▸ Directive
Write out the entire listing below exactly as it appears, minus any pictures.
▬▬▬▬▬▬▬▬▬▬
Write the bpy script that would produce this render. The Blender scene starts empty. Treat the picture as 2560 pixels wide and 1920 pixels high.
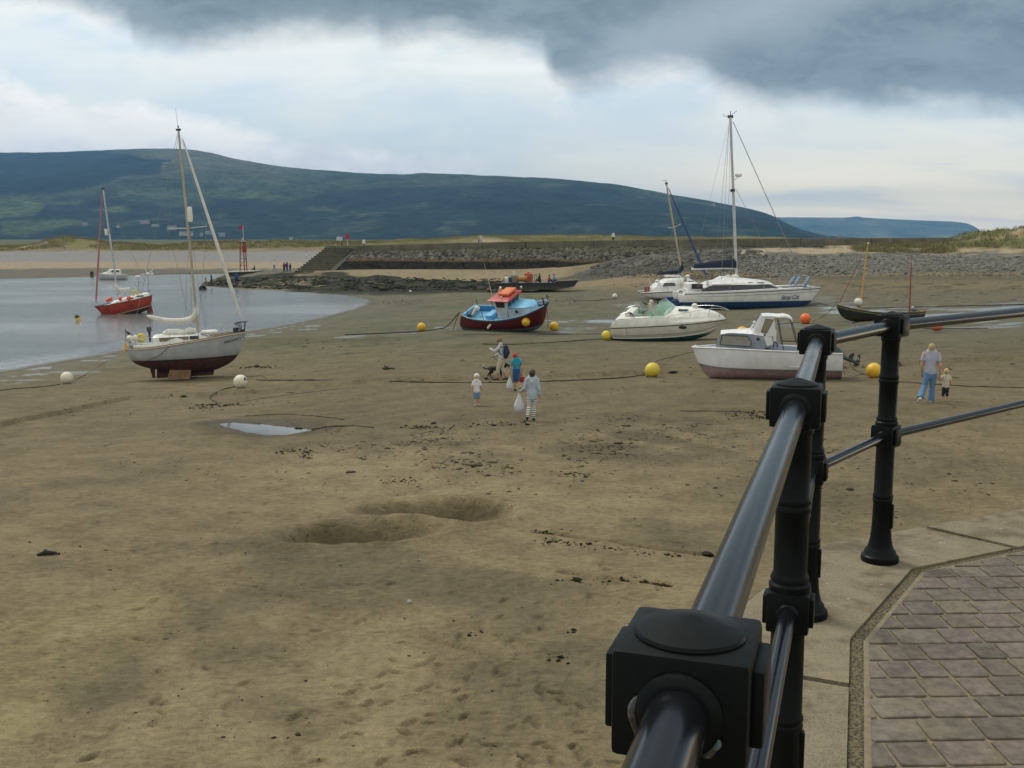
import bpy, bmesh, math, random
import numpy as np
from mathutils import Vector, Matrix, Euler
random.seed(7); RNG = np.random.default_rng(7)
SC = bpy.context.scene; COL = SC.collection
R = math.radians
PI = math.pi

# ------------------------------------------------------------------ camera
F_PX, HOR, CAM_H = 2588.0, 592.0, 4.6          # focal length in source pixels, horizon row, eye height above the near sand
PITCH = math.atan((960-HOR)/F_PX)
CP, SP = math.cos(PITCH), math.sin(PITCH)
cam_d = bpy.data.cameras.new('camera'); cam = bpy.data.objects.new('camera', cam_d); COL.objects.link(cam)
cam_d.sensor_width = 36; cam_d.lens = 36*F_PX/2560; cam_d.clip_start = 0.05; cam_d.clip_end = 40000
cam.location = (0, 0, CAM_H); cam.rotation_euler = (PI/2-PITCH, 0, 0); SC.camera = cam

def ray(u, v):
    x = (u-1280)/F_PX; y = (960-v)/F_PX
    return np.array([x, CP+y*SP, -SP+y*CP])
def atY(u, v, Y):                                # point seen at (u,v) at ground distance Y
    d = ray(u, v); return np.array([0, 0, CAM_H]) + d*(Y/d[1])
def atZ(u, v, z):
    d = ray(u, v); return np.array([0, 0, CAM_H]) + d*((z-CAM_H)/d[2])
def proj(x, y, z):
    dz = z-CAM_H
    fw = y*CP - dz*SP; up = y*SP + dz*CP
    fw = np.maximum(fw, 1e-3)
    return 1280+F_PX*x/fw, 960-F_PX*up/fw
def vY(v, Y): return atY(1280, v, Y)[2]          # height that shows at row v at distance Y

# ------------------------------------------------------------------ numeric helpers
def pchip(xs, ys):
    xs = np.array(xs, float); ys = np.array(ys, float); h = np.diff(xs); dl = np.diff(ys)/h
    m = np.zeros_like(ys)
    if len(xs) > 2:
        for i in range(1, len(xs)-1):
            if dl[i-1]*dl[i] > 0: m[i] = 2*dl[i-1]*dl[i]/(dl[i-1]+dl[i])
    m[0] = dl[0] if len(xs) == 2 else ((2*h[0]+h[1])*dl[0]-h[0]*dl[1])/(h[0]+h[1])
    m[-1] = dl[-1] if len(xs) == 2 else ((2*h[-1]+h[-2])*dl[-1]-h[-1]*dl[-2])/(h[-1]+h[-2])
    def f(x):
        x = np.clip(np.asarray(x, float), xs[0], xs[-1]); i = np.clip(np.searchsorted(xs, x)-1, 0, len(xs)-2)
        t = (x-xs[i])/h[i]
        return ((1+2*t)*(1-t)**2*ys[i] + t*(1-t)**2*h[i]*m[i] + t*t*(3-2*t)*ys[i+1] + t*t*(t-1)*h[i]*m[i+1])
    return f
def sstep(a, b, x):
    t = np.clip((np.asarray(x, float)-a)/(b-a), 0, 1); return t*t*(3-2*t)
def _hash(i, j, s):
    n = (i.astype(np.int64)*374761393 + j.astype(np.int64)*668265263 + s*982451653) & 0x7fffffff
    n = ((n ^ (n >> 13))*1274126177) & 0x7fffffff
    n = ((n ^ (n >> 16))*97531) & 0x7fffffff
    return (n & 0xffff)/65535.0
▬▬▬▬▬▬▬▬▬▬
▸ Solution below
Write the bpy script that would produce this render. The Blender scene starts empty. Treat the picture as 2560 pixels wide and 1920 pixels high.
import bpy, bmesh, math, random
import numpy as np
from mathutils import Vector, Matrix, Euler
random.seed(7); RNG = np.random.default_rng(7)
SC = bpy.context.scene; COL = SC.collection
R = math.radians
PI = math.pi

# ------------------------------------------------------------------ camera
F_PX, HOR, CAM_H = 2588.0, 592.0, 4.6          # focal length in source pixels, horizon row, eye height above the near sand
PITCH = math.atan((960-HOR)/F_PX)
CP, SP = math.cos(PITCH), math.sin(PITCH)
cam_d = bpy.data.cameras.new('camera'); cam = bpy.data.objects.new('camera', cam_d); COL.objects.link(cam)
cam_d.sensor_width = 36; cam_d.lens = 36*F_PX/2560; cam_d.clip_start = 0.05; cam_d.clip_end = 40000
cam.location = (0, 0, CAM_H); cam.rotation_euler = (PI/2-PITCH, 0, 0); SC.camera = cam

def ray(u, v):
    x = (u-1280)/F_PX; y = (960-v)/F_PX
    return np.array([x, CP+y*SP, -SP+y*CP])
def atY(u, v, Y):                                # point seen at (u,v) at ground distance Y
    d = ray(u, v); return np.array([0, 0, CAM_H]) + d*(Y/d[1])
def atZ(u, v, z):
    d = ray(u, v); return np.array([0, 0, CAM_H]) + d*((z-CAM_H)/d[2])
def proj(x, y, z):
    dz = z-CAM_H
    fw = y*CP - dz*SP; up = y*SP + dz*CP
    fw = np.maximum(fw, 1e-3)
    return 1280+F_PX*x/fw, 960-F_PX*up/fw
def vY(v, Y): return atY(1280, v, Y)[2]          # height that shows at row v at distance Y

# ------------------------------------------------------------------ numeric helpers
def pchip(xs, ys):
    xs = np.array(xs, float); ys = np.array(ys, float); h = np.diff(xs); dl = np.diff(ys)/h
    m = np.zeros_like(ys)
    if len(xs) > 2:
        for i in range(1, len(xs)-1):
            if dl[i-1]*dl[i] > 0: m[i] = 2*dl[i-1]*dl[i]/(dl[i-1]+dl[i])
    m[0] = dl[0] if len(xs) == 2 else ((2*h[0]+h[1])*dl[0]-h[0]*dl[1])/(h[0]+h[1])
    m[-1] = dl[-1] if len(xs) == 2 else ((2*h[-1]+h[-2])*dl[-1]-h[-1]*dl[-2])/(h[-1]+h[-2])
    def f(x):
        x = np.clip(np.asarray(x, float), xs[0], xs[-1]); i = np.clip(np.searchsorted(xs, x)-1, 0, len(xs)-2)
        t = (x-xs[i])/h[i]
        return ((1+2*t)*(1-t)**2*ys[i] + t*(1-t)**2*h[i]*m[i] + t*t*(3-2*t)*ys[i+1] + t*t*(t-1)*h[i]*m[i+1])
    return f
def sstep(a, b, x):
    t = np.clip((np.asarray(x, float)-a)/(b-a), 0, 1); return t*t*(3-2*t)
def _hash(i, j, s):
    n = (i.astype(np.int64)*374761393 + j.astype(np.int64)*668265263 + s*982451653) & 0x7fffffff
    n = ((n ^ (n >> 13))*1274126177) & 0x7fffffff
    n = ((n ^ (n >> 16))*97531) & 0x7fffffff
    return (n & 0xffff)/65535.0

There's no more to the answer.